Your goal: For each line of the data below that holds "scene", copy the line.
== Records to use ==
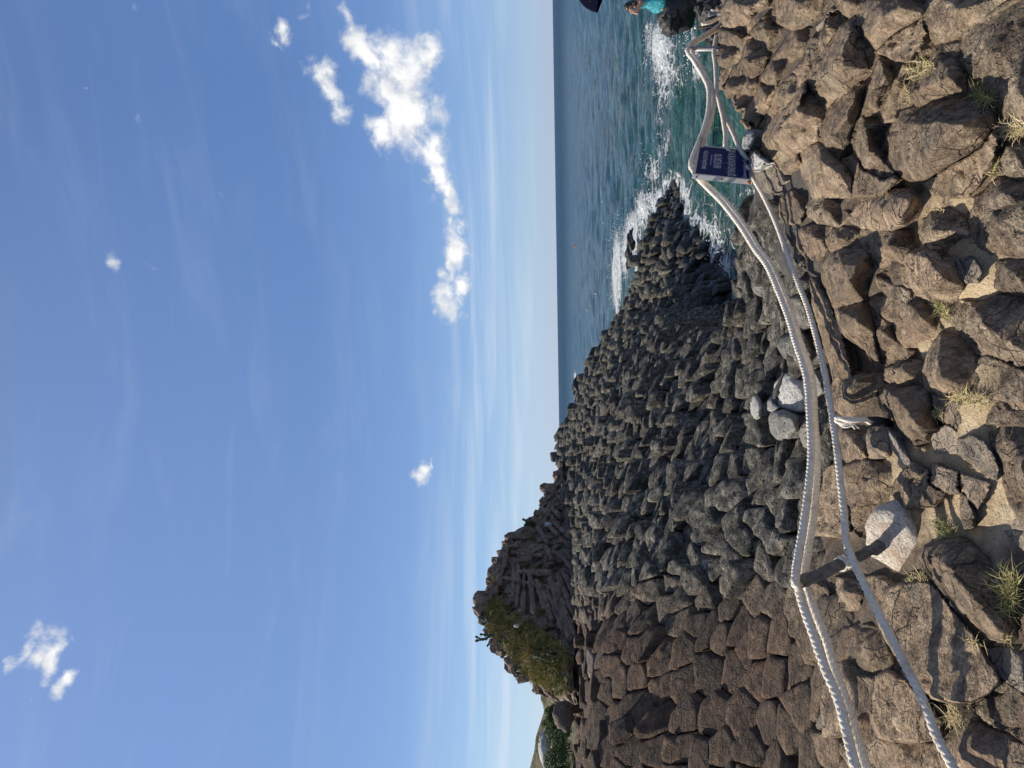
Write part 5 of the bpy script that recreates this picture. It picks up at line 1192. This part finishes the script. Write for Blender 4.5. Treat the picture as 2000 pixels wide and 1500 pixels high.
tuft('dry and green tuft in the seam beside the flat brown ledge', 1930, 322, 17, 20, 90, .085, .6, .05)
tuft('small green tuft beside the round knob boulder', 1832, 605, 18, 20, 110, .07, .42, .04)
tuft('wisp of dry straw above the lumpy grey stone', 1826, 408, 8, 10, 26, .05, .8, .05)
tuft('wide straw tuft lying over the yellow brown stone', 1880, 778, 36, 16, 190, .09, .66, .05, .6)
tuft('thin dry tuft right of the rough lumpy boulder', 1818, 806, 13, 12, 70, .06, .7, .05)
tuft('sparse tuft between the mottled stone and the wavy rock face', 1895, 910, 20, 20, 80, .05, .62, .03)
tuft('green tuft in the deep shadow right of the granite base', 1838, 1033, 20, 18, 90, .10, .3, .03)
tuft('thin wiry grass right below the weathered post', 1785, 1128, 24, 16, 60, .085, .6, .06, .7)
tuft('large green and yellow grass clump beside the long brown boulder', 1962, 1158, 24, 34, 200, .13, .45, .06)
tuft('few wiry stems on the broad cracked slab', 1893, 1255, 14, 14, 22, .08, .65, .07, .7)
tuft('big tangled clump of dry straw beside the single rope', 1862, 1392, 22, 24, 190, .10, .78, .05, .6)
tuft('thin stems at the lower edge by the grey slab', 1950, 1240, 14, 18, 22, .08, .55, .05, .7)
# dry grass mat and tufts on the outcrop
def cliff_d(x, y):
    tq = np.clip((np.interp(y, cy_, bot_)-x)/(np.interp(y, cy_, bot_)-np.interp(y, cy_, top_)+1e-6), 0, 1); return float(np.interp(y, cy_, dfoot)+2.6*tq**1.3-.18)
mb = MB(); cnt = 0
cent = []
while len(cent) < 210:
    x, y = rng.uniform(955, 1122), rng.uniform(1148, 1352)
    if rng.random() < grassy(np.array(x), np.array(y))*np.clip(noise(np.array([x*.035, y*.035, 1.0]))*1.6+.55, 0, 1): cent.append((x, y, rng.uniform(1.5, 5), float(np.clip(.58+.3*noise(np.array([x*.06, y*.06, 5.0]))+rng.normal()*.14, 0, 1))))
for x, y, r_, tn_ in cent:
    for _ in range(int(20+9*r_)):
        u = rng.normal()*r_*.6; v_ = rng.normal()*r_*.8
        blade(mb, at(x+u, y+v_, cliff_d(x+u, y+v_)+.05), [rng.normal()*.6-.1*v_, -.6+rng.normal()*.35, .9], rng.uniform(.14, .2+.05*r_), .024, [rng.normal()*.35, -.3, -1.2], np.clip(tn_+rng.normal()*.1, 0, 1), 3)
while cnt < 1500:
    x, y = rng.uniform(955, 1122), rng.uniform(1150, 1352)
    if rng.random() > grassy(np.array(x), np.array(y))*(.25+.9*np.clip(noise(np.array([x*.05, y*.05, 1.0]))+.5, 0, 1)): continue
    cnt += 1
    blade(mb, at(x, y, cliff_d(x, y)), [rng.normal()*.5, -.5+rng.normal()*.3, .7], rng.uniform(.12, .34), .022, [rng.normal()*.3, -.3, -1.1], np.clip(.60+.35*noise(np.array([x*.07, y*.07, 5.0]))+rng.normal()*.13, 0, 1), 3)
tag(mb.build('dry_grass', mg), 'dry yellow green grass hanging over the outcrop', 'grass', kind='stuff')
for x, y, rx, ry, n, dry, lab in [(1048,1115,9,12,260,.36,'round green tuft on the columns of the outcrop'),(1040,1048,7,8,160,.22,'bright green tuft below the lone cactus'),(1022,1106,6,8,110,.45,'small yellowish tuft in a cleft of the outcrop'),(1060,1198,9,10,170,.42,'tuft hanging beside the longest leaning columns'),(1062,1008,7,7,110,.4,'tuft on the right shoulder behind the lone cactus'),(968,1135,6,9,120,.55,'tuft on the ledge under the summit cactus'),(1092,1352,9,8,160,.45,'tuft low on the left flank of the outcrop'),(988,1108,4,5,50,.5,'tiny tuft on the upper ledge of the outcrop')]:
    tuft(lab, x, y, rx, ry, n, .30, dry, 0, .55, .02, 'green tufts on the outcrop', 'grass_tuft', cliff_d(x, y))
# prickly pears
mp_ = simple('cactus_pad', (.050, .070, .032), .6, .35, 6)
def cactus(label, x, y, n, size, spread, d=None, name='prickly_pear', up=1.0):
    x = x-7; d = cliff_d(x, y)+.05 if d is None else d
    b0 = at(x, y, d); o = tag(empty(name, b0), label, 'cactus', 'prickly pears on the outcrop'); pads = [(b0, np.array([0, 0, 1.0]))]; k = 0
    tips = []
    for s_ in range(max(2, n//5)):
        tips.append((b0+np.array([rng.normal()*spread, rng.normal()*spread*.4, -.05]), np.array([rng.normal()*.4, rng.normal()*.2, 1.0*up])))
    while k < n:
        p, dv = tips[rng.integers(len(tips))]
        if np.linalg.norm(p-b0) > spread*2.2+size*1.5 or p[2] < b0[2]-.35: tips = [q_ for q_ in tips if q_[0] is not p] or tips; p, dv = tips[0]; p = p+rng.normal(size=3)*[.1, .05, .03]
        dv = dv/np.linalg.norm(dv)
        L = size*rng.uniform(.75, 1.2); q = p+dv*L*.5
        # flat oval pad
        nrm = np.array([rng.normal(), -1.2+rng.normal()*.5, rng.normal()*.3]); nrm -= dv*(nrm@dv); nrm /= np.linalg.norm(nrm); wv = np.cross(dv, nrm)
        V = []; nu = 12
        for jj, (f, th_) in enumerate([(1.0, 0), (.93, .09), (.6, .14)]):
            for sg_ in ((1, -1) if jj else (1,)):
                for m_ in range(nu):
                    a = 2*math.pi*m_/nu; sx_ = .34*(1+.18*math.sin(a)); V.append(q+f*L*(wv*math.cos(a)*sx_+dv*math.sin(a)*.52)+nrm*th_*L*sg_)
        R0, R1, R1b, R2, R2b = [list(range(r_*nu, r_*nu+nu)) for r_ in range(5)]
        Fc = []
        for A_, B_ in ((R0, R1), (R1, R2)): Fc += [[A_[m_], A_[(m_+1) % nu], B_[(m_+1) % nu], B_[m_]] for m_ in range(nu)]
        for A_, B_ in ((R0, R1b), (R1b, R2b)): Fc += [[A_[m_], B_[m_], B_[(m_+1) % nu], A_[(m_+1) % nu]] for m_ in range(nu)]
        Fc += [R2, R2b[::-1]]
        if k < 90: mesh_obj('pad', V, Fc, mp_, o)
        for _ in range(2):
            nd = dv+np.array([rng.normal()*.7, rng.normal()*.4, rng.normal()*.25+.2]); tips.append((p+dv*L*.95, nd))
        k += 1
    return o
cactus('lone prickly pear with few pads silhouetted on the right shoulder', 1050, 1025, 14, .17, .08, cliff_d(1054, 1025)+.2)
cactus('prickly pear clump crowning the summit of the outcrop', 958, 1172, 36, .15, .28)
cactus('drooping prickly pear just left of the summit', 964, 1212, 24, .15, .2)
cactus('dark dense prickly pear thicket on the left brow of the outcrop', 972, 1238, 40, .15, .28)
cactus('prickly pear hanging at the left end of the brow', 994, 1262, 18, .14, .15)
cactus('low prickly pear lost in the grass of the outcrop', 1026, 1300, 30, .14, .2)
cactus('green prickly pear patch on the lower left flank', 1080, 1300, 24, .13, .25, cliff_d(1078, 1300)-.2)

# ------------------------------------------------------------------ farther hill at the left edge
HX = [(1330,1060),(1362,1056),(1375,1060),(1392,1063),(1410,1060),(1430,1051),(1450,1048),(1470,1043),(1485,1040),(1500,1036),(1560,1020),(1650,1000),(1800,985)]
hy = np.linspace(1335, 1800, 120); ht = np.interp(hy, [a for a, b in HX], [b for a, b in HX]); V = []
for j in range(40):
    q = j/39; V.append(at(1135+(ht-1135)*q, hy, 40+22*q**1.2))
for back, dz in ((3, -.3), (9, -3), (16, -9)):
    r_ = V[39].copy(); r_[:, 1] += back; r_[:, 2] += dz; V.append(r_)
V = np.array(V); Wh = V.reshape(-1, 3); dsp = fbm(Wh*.28, 4)*.9+fbm(Wh*1.1, 3)*.25; Wh = Wh+np.stack([0*dsp, -dsp, .25*dsp], 1)
n_ = len(hy); Fc = [[j*n_+i, (j+1)*n_+i, (j+1)*n_+i+1, j*n_+i+1] for j in range(len(V)-1) for i in range(n_-1)]
mh = bpy.data.materials.new('hill_ground'); t = NT(mh); b = t.bsdf(); p = t.pos()
c = t.ramp(t.noise(p, .7, 6, .65), [(.34, (.045, .06, .02)), (.5, (.14, .13, .06)), (.66, (.33, .25, .17))]); c = t.mix(.6, c, t.ramp(t.noise(p, 6, 4), [(.3, .5), (.7, 1.4)]), 'MULTIPLY')
t.put(b.inputs['Base Color'], c); b.inputs['Roughness'].default_value = .95; t.put(b.inputs['Normal'], t.bump(t.noise(p, 4, 5, .65), .4))
tag(mesh_obj('hill', Wh, Fc, mh, origin=np.zeros(3)), 'tan and green hillside beyond the outcrop at the left', 'hill', kind='structure')
ml = simple('shrub_leaf', (.075, .115, .032), .6, .45, 3); mlt = simple('shrub_leaf_light', (.13, .17, .04), .6, .4, 3); mt = simple('shrub_twig', (.08, .06, .04), .9)
def shrub(label, x, y, d, w, h, n, mat, name='shrub'):
    b0 = at(x, y, d); o = tag(empty(name, b0), label, 'shrub', 'shrubs on the far hillside'); mb = MB(); tw = MB()
    cl_ = [b0+np.array([rng.normal()*w*.45, rng.normal()*w*.3, abs(rng.normal())*h*.5+.15*h]) for _ in range(14)]
    for c_ in cl_: tw.tube([b0, b0*.4+c_*.6+rng.normal(size=3)*.05, c_], [.04, .025, .01], 5)
    for _ in range(n):
        c_ = cl_[rng.integers(14)]; v = rng.normal(size=3); v /= np.linalg.norm(v); q = c_+v*w*.30*rng.random()**.5
        s_ = rng.uniform(.03, .08); e = rng.normal(size=3); e /= np.linalg.norm(e); f = np.cross(e, rng.normal(size=3)); f /= np.linalg.norm(f)
        mb.add([q-e*s_, q+f*s_*.45, q+e*s_, q-f*s_*.45], [[0, 1, 2, 3]], 0)
    mb.build('foliage', mat, o, smooth=False); tw.build('stem', mt, o)
shrub('big dark green shrub at the left edge of the far hillside', 1106, 1478, 39, 1.7, .75, 6500, ml)
shrub('dark green shrub right beside the big one on the hillside', 1104, 1440, 39.5, 1.2, .6, 4600, ml)
shrub('lower dark green shrub at the foot of the hillside', 1114, 1415, 38, .8, .45, 2400, ml)
shrub('light yellow green bush just left of the outcrop', 1084, 1398, 40, .6, .55, 2000, mlt)
shrub('small light green bush above the dark shrubs', 1078, 1420, 44, .7, .4, 1500, mlt)
mb = MB(); mb.blob(at(1063, 1467, 46), (1.0, .4, .32), amp=.35, nu=16, nv=10, seed=3); mb.blob(at(1062, 1448, 46.5), (.6, .4, .3), amp=.35, nu=14, nv=10, seed=8)
o = mesh_obj('pale_rock', mb.V, mb.F, ROCK, attrs={'tint': np.full(len(mb.V), .3), 'brown': np.zeros(len(mb.V)), 'pale': np.full(len(mb.V), 1.0)}); tag(o, 'white rock patch on the far hillside', 'rock', None, 'thing')
mb = MB(); mb.blob(at(1100, 1398, 21), (.42, .3, .30), amp=.2, nu=18, nv=12, seed=5)
o = mesh_obj('boulder', mb.V, mb.F, ROCK, attrs={'tint': np.full(len(mb.V), .5), 'brown': np.full(len(mb.V), .9), 'pale': np.full(len(mb.V), .08)}); tag(o, 'rounded grey brown boulder between the outcrop and the hillside', 'boulder', None, 'thing')
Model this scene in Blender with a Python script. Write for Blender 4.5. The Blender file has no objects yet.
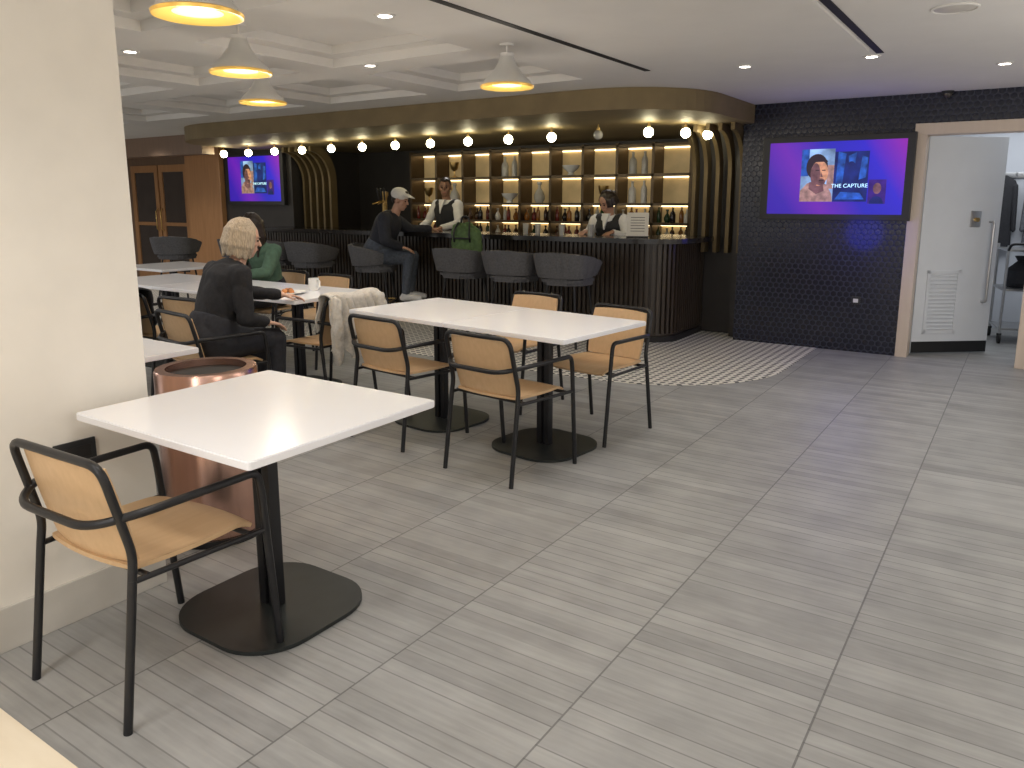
import bpy, bmesh, math, random
from mathutils import Vector, Matrix, noise as mnoise
random.seed(7)
R = math.radians; PI = math.pi
C = bpy.context.scene.collection
V = Vector
bpy.context.scene.view_settings.view_transform = 'Standard'
# ------------------------------------------------------------------ camera numbers
F = 770.0; CAMH = 1.45; PCY = 344.0; PITCH = math.atan((PCY-200)/F); YAW = R(33.7)
st, ct, sa, ca = math.sin(PITCH), math.cos(PITCH), math.sin(YAW), math.cos(YAW)
def at(px, py, z):
    u = (px-512)/F; v = (PCY-py)/F
    hz = ct+v*st; vt = -st+v*ct
    t = (z-CAMH)/vt
    fw = hz*t; la = u*t
    return V((la*ca-fw*sa, la*sa+fw*ca, z))
# ------------------------------------------------------------------ materials
def pmat(name, col, rough=.5, metal=0, var=.08, scale=15, bump=0, emit=None, estr=0, stretch=(1,1,1), trans=0, coat=0, alpha=1):
    m = bpy.data.materials.new(name); m.use_nodes = True
    nt = m.node_tree; b = nt.nodes['Principled BSDF']
    tc = nt.nodes.new('ShaderNodeTexCoord'); mp = nt.nodes.new('ShaderNodeMapping')
    mp.inputs['Scale'].default_value = stretch
    nz = nt.nodes.new('ShaderNodeTexNoise'); nz.inputs['Scale'].default_value = scale; nz.inputs['Detail'].default_value = 4
    nt.links.new(tc.outputs['Object'], mp.inputs[0]); nt.links.new(mp.outputs[0], nz.inputs['Vector'])
    rp = nt.nodes.new('ShaderNodeValToRGB')
    rp.color_ramp.elements[0].position = .3; rp.color_ramp.elements[1].position = .7
    c0 = tuple(max(0, c*(1-var)) for c in col)+(1,); c1 = tuple(min(1, c*(1+var)) for c in col)+(1,)
    rp.color_ramp.elements[0].color = c0; rp.color_ramp.elements[1].color = c1
    nt.links.new(nz.outputs['Fac'], rp.inputs[0]); nt.links.new(rp.outputs[0], b.inputs['Base Color'])
    b.inputs['Roughness'].default_value = rough; b.inputs['Metallic'].default_value = metal
    if trans: b.inputs['Transmission Weight'].default_value = trans
    if coat: b.inputs['Coat Weight'].default_value = coat
    if emit:
        b.inputs['Emission Color'].default_value = tuple(emit)+(1,); b.inputs['Emission Strength'].default_value = estr
        if var > .1: nt.links.new(rp.outputs[0], b.inputs['Emission Color'])
    if bump:
        bp = nt.nodes.new('ShaderNodeBump'); bp.inputs['Strength'].default_value = bump; bp.inputs['Distance'].default_value = .01
        nt.links.new(nz.outputs['Fac'], bp.inputs['Height']); nt.links.new(bp.outputs[0], b.inputs['Normal'])
    return m
class NB:
    def __init__(s, name):
        s.m = bpy.data.materials.new(name); s.m.use_nodes = True; s.nt = s.m.node_tree; s.b = s.nt.nodes['Principled BSDF']
    def n(s, t): return s.nt.nodes.new(t)
    def l(s, a, b): s.nt.links.new(a, b)
    def inp(s, sock, v):
        if hasattr(v, 'is_output'): s.l(v, sock)
        else: sock.default_value = v
    def m_(s, op, a, b=0.0):
        x = s.n('ShaderNodeMath'); x.operation = op; s.inp(x.inputs[0], a); s.inp(x.inputs[1], b); return x.outputs[0]
    def mix(s, f, a, b):
        x = s.n('ShaderNodeMix'); x.data_type = 'RGBA'; s.inp(x.inputs[0], f)
        s.inp(x.inputs[6], a); s.inp(x.inputs[7], b); return x.outputs[2]
    def xyz(s):
        tc = s.n('ShaderNodeTexCoord'); sp = s.n('ShaderNodeSeparateXYZ'); s.l(tc.outputs['Object'], sp.inputs[0]); return sp.outputs, tc.outputs['Object']
    def comb(s, x, y, z=0.0):
        c = s.n('ShaderNodeCombineXYZ'); s.inp(c.inputs[0], x); s.inp(c.inputs[1], y); s.inp(c.inputs[2], z); return c.outputs[0]
    def white(s, vec):
        w = s.n('ShaderNodeTexWhiteNoise'); w.noise_dimensions = '3D'; s.l(vec, w.inputs[0]); return w.outputs[0]
    def noise(s, vec, sc, det=4):
        w = s.n('ShaderNodeTexNoise'); w.inputs['Scale'].default_value = sc; w.inputs['Detail'].default_value = det; s.l(vec, w.inputs['Vector']); return w.outputs['Fac']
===
Exercise response:
Model this scene in Blender with a Python script. Write for Blender 4.5. The Blender file has no objects yet.
C = bpy.context.scene.collection
bpy.context.scene.view_settings.view_transform = 'Standard'